Zum Abschluss will ich noch von etwas Schönem berichten. Okay, mein spontaner Einfall waren Aufzüge, wird also wieder etwas primitiver. Circa 80 % der Zeit treffe ich niemanden im Treppenhaus und im Aufzug wenn ich losgehe oder nach Hause komme, aber manchmal ist jemand da. Einmal war es ein Mann mit einem Golden Retriever, der unglaublich flauschig war. Immer wenn man die Aufzgtür öffnet (Die meisten bulgarischen Aufzüge haben Türen, die nicht an der Kabine angebracht sind, sondern sich auf jeder Etage von Hand aufziehen lassen.) ist das wie so eine Art Überraschungsbox die man aufmacht, um zu sehen, was drin ist. Klingt vielleicht absurd, aber ich hab viel Spaß an diesen Aufzügen. Heute waren ein Mann in Flip Flops und Shorts und eine Frau in ebenso sommerlicher Kleidung (Man bemerke, es sind ca. 10 °C draußen und im Flur auch nicht viel mehr.), über und über von weißem Staub bedeckt, sowie 5 große weiße Säcke mit zerbrochenen Wandteilen gefüllt, hinter der Tür. War ein schöner Anblick.

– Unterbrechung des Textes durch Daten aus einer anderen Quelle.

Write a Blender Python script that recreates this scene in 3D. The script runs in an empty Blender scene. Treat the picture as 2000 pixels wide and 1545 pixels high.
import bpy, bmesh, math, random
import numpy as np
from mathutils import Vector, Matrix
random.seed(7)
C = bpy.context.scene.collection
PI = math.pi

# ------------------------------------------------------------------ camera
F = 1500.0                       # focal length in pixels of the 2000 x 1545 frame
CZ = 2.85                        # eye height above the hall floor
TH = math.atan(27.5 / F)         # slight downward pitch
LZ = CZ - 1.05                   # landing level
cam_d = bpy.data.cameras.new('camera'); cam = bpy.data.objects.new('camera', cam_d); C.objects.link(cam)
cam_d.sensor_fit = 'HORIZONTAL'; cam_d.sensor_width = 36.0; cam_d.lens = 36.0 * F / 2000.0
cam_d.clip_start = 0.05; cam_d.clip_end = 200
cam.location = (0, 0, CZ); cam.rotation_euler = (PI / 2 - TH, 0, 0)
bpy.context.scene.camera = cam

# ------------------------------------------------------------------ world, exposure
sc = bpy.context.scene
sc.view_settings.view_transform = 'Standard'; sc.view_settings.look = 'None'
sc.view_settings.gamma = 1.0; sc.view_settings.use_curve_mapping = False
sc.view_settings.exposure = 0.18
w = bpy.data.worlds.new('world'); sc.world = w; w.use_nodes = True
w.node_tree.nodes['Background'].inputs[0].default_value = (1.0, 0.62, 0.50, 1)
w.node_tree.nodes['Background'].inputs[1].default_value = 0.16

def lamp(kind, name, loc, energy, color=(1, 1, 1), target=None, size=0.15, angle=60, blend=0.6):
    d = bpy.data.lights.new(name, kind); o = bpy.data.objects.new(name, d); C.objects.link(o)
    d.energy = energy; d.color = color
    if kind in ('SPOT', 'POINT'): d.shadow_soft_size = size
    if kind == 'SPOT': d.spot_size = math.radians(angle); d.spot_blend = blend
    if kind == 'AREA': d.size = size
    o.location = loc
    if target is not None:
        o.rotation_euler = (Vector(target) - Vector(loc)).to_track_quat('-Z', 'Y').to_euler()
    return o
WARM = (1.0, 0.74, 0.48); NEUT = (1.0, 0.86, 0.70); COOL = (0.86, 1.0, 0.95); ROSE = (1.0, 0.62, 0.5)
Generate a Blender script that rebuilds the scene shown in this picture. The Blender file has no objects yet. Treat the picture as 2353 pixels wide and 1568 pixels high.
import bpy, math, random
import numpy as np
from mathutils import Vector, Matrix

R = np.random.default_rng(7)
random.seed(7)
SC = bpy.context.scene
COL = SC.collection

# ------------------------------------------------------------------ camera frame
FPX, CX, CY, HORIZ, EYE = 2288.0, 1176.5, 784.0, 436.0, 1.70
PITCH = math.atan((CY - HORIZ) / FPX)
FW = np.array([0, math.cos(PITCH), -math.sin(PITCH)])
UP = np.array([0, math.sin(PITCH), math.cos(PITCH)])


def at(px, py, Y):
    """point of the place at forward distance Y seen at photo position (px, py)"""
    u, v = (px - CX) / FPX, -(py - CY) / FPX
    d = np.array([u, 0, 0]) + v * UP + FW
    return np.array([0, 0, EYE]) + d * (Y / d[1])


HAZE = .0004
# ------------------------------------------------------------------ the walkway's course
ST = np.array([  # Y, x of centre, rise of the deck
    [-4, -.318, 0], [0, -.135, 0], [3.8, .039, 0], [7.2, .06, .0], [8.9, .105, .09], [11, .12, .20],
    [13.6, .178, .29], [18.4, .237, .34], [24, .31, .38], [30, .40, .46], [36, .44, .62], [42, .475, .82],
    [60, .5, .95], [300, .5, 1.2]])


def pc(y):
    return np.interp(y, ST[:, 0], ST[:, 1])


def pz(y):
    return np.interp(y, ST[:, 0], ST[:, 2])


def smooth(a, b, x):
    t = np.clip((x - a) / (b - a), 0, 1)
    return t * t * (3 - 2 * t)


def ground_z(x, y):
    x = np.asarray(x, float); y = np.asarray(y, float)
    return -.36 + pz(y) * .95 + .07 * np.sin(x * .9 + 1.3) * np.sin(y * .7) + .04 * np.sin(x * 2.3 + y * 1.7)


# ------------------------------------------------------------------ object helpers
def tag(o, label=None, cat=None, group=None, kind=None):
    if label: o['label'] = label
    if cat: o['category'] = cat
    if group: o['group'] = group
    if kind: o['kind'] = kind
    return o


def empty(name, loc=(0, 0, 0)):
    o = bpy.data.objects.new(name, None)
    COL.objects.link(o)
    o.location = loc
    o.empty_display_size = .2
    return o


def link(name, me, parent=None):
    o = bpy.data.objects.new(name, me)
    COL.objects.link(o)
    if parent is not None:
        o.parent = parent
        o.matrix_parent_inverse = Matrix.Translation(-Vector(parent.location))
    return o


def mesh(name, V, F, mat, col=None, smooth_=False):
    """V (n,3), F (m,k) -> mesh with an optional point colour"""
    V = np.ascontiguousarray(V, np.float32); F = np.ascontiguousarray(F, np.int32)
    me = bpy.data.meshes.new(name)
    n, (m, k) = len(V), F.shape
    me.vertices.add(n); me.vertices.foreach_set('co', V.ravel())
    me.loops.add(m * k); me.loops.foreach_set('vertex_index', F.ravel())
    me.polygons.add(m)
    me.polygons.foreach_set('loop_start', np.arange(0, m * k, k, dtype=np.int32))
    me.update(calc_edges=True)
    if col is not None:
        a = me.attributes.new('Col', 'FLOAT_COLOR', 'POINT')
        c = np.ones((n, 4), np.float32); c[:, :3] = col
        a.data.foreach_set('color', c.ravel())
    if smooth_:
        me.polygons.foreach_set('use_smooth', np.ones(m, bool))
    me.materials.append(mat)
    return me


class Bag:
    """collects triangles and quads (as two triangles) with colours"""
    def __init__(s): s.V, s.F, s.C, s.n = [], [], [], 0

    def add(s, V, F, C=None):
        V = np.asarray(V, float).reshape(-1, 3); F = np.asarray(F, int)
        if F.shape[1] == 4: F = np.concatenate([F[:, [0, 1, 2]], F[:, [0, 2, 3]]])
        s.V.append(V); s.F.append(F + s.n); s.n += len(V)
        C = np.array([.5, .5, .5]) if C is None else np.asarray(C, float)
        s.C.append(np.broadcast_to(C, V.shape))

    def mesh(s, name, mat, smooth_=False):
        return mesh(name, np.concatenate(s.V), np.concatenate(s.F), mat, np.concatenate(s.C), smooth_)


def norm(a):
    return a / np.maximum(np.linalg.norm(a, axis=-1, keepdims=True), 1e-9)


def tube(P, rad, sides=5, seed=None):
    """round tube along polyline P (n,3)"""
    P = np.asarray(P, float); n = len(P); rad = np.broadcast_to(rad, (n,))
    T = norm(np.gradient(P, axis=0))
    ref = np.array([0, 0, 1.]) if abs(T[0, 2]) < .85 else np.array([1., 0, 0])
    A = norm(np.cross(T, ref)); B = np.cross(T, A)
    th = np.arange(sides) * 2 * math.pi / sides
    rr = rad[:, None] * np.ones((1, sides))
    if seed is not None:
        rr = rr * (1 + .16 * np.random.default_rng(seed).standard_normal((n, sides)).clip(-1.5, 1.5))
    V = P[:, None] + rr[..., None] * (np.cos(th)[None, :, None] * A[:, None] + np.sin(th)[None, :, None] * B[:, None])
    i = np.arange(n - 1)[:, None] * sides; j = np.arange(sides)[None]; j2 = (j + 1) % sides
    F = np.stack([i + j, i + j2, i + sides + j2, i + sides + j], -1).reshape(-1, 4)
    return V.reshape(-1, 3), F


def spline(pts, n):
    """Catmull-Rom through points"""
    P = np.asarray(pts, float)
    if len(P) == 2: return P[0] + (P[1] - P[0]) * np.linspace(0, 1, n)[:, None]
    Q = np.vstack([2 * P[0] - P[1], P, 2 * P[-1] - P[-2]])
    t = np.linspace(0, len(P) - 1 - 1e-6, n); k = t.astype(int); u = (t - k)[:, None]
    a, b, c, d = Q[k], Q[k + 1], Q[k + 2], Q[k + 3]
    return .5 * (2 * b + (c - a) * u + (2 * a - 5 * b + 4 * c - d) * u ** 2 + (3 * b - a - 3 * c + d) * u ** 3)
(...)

Mir persönlich gefällt dieser Eintrag noch nicht so gut und ich wollte eigentlich noch viel mehr sagen, aber ich habe ihn jetzt verfasst, da kann ich ihn auch reinstellen, es kommt am Ende eh nie das raus, was ich mir am Anfang überlegt habe. Also ich hoffe ihr hattet Spaß dabei, meinen Eingebungen zu folgen.
Hier noch ein schöner Anblick:
Das ist die Aussicht aus allen südlichen Fenstern der Schule, in diesem Fall meinem Matheraum. In echt, eine Etage höher, und an einem nicht so wolkigen Tag sehen die Berge noch sehr viel beeindruckender aus, aber so geht's auch.